The Tokyo 2020 Olympic Games: British imperial identity affirmed

Edward Loveman

PhD Candidate in the Faculty of Management at Bournemouth University. His PhD examines the intersection of imperialism and English national identity within sports mega event audiences.

Twitter: @LovemanEdward

Section 4: Fandom & National Identity

The Tokyo 2020 Olympic Games reinforced Britain’s imperial identity. Insofar that during the international sport mega-event the social landscape was saturated with narratives both attractive and comforting, affirming hegemonic constructions of belonging which revolve around Whiteness, Christianity, heteronormativity, and conservative binaries of gender. This national self-image of ‘Britishness,’ highly visible during the Tokyo 2020 Olympic Games, dangerously plays with nostalgic visions of nationhood that were forged by the imperialism under which Britain was engulfed (1815-1914). Resultantly, whilst outwardly Britain has developed into a ‘multi-cultural’ nation-state, free from the practical structures of its Empire, the ideological functions of imperialism continue, lingering on in the mundane symbols of nationhood that come to the fore during the Olympic Games. At a time when national community is increasingly being framed through an imagined ethno-racial homogeneity, ‘othering’ those deemed not to belong, the Olympic Games serves as a site for academic critique.

Throughout the Tokyo 2020 Olympic Games, British audiences encountered an imperial national identity, all of it being played out on the British Broadcasting Corporation (BBC). Indeed, the media played a key role in constructing the boundaries of community, given that the vast majority of the messages and images audiences received were mediated. For example, by repeatedly misgendering non-binary skateboarder Alana Smith, two BBC commentators were denying the existence of transgender identities and establishing the hegemony of conservative gender binaries. In the context of an imperial identity, it is also significant that to establish itself as a domestic institution, the BBC embraced its role as a tool of Empire that could promote the ideological agendas of imperialism. The additional dimension here, is that at the height of the British Empire, sport was embraced by governing institutions as a vehicle to promote ‘British’ ideals and culture around the globe. It is hardly surprising, then, that the BBC broadcast more than 350 hours of live footage during the Tokyo 2020 Olympic Games (having provided ‘wall-to-wall’ coverage of the last 2 Olympics). Consequentially, even the national broadcaster and the sport being televised itself played a role in affirming a British imperial identity.

The Tokyo 2020 Olympic Games affirmed the exceptionalism of White, Anglo-Saxon, Christian identity, beliefs and values both directly and indirectly into the very fabric of everyday social existence. Audiences saw the Union Jack almost constantly, either being hoisted up a flagpole or in the colors of athletic wear. The significance of this symbolism should not be ignored, for the flag became a mainstay of British iconography precisely at the point when the Empire and imperial ideology existed in its most conscious, most visceral form in the ‘home’ nations of Great Britain.
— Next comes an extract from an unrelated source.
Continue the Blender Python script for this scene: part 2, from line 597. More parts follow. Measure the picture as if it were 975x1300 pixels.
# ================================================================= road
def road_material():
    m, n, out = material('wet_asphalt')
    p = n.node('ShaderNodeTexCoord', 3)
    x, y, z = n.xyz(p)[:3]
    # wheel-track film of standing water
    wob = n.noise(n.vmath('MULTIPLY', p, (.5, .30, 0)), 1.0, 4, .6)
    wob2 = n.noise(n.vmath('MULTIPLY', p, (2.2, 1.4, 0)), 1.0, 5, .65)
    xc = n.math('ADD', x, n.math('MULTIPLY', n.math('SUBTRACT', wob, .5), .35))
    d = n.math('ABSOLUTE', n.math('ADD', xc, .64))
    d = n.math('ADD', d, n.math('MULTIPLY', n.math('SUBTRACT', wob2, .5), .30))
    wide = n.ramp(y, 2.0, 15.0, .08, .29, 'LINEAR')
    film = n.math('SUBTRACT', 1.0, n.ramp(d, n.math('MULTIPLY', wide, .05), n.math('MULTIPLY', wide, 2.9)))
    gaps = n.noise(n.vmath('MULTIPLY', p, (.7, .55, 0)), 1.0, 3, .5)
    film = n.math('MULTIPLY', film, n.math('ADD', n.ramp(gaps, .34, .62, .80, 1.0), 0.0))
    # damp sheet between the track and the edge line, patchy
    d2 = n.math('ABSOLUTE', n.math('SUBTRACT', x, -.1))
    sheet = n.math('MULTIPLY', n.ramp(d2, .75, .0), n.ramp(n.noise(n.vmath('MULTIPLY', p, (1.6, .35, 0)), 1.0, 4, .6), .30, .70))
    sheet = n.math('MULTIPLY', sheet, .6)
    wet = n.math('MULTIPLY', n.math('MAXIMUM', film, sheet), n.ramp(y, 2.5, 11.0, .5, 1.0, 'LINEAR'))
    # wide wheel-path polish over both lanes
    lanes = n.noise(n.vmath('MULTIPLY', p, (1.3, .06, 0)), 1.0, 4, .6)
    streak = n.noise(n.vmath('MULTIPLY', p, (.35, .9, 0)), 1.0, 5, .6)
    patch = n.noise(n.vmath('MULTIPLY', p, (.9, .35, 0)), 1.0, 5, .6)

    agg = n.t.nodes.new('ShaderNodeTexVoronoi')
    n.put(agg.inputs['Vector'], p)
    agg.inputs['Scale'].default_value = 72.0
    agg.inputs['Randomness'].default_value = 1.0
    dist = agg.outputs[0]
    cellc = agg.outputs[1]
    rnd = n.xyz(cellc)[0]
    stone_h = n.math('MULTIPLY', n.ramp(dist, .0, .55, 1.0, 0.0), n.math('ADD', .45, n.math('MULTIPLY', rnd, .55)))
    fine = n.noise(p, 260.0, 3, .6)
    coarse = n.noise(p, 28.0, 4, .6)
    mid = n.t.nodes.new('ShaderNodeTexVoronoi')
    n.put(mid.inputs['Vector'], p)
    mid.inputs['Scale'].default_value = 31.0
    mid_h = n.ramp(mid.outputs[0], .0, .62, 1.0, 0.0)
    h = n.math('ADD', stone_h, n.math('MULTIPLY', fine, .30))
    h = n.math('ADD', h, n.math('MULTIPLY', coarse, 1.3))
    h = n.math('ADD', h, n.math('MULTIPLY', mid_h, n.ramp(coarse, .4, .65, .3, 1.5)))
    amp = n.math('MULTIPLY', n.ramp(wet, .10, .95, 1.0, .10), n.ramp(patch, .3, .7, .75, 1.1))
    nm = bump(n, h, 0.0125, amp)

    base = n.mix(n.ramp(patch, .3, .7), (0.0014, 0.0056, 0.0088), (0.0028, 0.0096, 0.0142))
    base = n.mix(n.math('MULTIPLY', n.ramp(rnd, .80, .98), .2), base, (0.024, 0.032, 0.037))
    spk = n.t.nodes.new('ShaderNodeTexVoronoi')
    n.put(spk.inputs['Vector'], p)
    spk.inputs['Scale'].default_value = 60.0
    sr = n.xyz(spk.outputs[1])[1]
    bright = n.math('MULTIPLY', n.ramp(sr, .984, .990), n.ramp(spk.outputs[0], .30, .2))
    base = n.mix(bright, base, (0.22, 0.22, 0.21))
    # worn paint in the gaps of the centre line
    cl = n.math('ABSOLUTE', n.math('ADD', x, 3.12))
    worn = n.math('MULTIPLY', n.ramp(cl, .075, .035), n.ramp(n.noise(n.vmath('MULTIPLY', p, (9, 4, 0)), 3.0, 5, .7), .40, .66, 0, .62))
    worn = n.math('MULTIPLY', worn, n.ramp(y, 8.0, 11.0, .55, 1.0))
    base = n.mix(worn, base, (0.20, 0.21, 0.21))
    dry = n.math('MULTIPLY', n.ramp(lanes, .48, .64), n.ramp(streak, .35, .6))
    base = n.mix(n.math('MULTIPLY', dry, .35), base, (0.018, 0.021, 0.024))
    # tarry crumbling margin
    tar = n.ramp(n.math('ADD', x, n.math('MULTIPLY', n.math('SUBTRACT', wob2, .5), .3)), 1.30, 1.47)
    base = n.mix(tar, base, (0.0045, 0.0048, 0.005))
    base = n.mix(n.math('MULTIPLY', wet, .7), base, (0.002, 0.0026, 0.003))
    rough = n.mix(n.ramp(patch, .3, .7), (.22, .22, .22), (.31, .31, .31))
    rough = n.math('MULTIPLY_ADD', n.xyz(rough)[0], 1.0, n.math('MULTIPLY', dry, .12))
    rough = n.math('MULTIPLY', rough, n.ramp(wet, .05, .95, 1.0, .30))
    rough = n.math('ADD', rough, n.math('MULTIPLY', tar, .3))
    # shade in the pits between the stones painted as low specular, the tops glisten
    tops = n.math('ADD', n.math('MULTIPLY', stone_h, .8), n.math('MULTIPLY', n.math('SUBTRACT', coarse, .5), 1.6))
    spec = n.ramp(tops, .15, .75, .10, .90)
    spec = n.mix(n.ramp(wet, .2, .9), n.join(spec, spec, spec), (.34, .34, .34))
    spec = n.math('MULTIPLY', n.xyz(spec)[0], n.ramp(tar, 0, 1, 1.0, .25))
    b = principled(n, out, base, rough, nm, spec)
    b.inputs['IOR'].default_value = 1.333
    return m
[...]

During this period – and fueled by the rampant and unrelenting urbanization and industrialization of Britain during the 19th Century – the self-proclaimed exceptionalism of Britain’s ruling class was legitimized.

So, among other things, the performance of Team GB at the Tokyo 2020 Olympic Games was a manifestation of legitimizing this exceptionalism. For example, certain items of Team GB kit were adorned with two lions facing each other and there is a longstanding tradition of using the lion in Christianity to represent Jesus. So too does the national anthem, played on 16 occasions, repeatedly proclaim ‘God save the Queen’. Additionally, the two lions mimic the royal coat of arms, only cementing further the sense of Britain’s inherent strength, bravery, and valor. These images are culturally powerful, as the designer of the Rio 2016 kit Stella McCartney rather observantly put, “the coat of arms is all around us in Britain. It’s so much a part of us that we barely even notice it, but it is so distinctively British.” In making such images an integral part of Team GB merchandise, available to purchase on £24.95 T-Shirts or £74.95 Jackets, the Tokyo 2020 Olympic Games has also been an opportunity to ‘sell’ (materialistically) imperial Britain. The process here is akin to the BBC, whereby as a means of establishing market control, transnational corporations have incorporated the boundaries of community into their products.

Such a ‘snap’ evaluation cannot sufficiently cover the myriad of instances where audiences were witness to Britain’s imperial identity during the Tokyo 2020 Olympic Games. What is clear though, is the sheer mundanity of the moments that (re)produce a restrictive nationhood and affirm the principles of imperialism. So, has it highlighted the intentional manipulation and construction of a palatable identity of Britain to ensure both ideological and material gain by state and transnational corporations. As we continue to witness a nation-state reorganizing itself behind pseudo-authoritarian politics that favor elite and populist sentiments, it would be naïve to dismiss the power of the Olympic Games in buttressing these identities.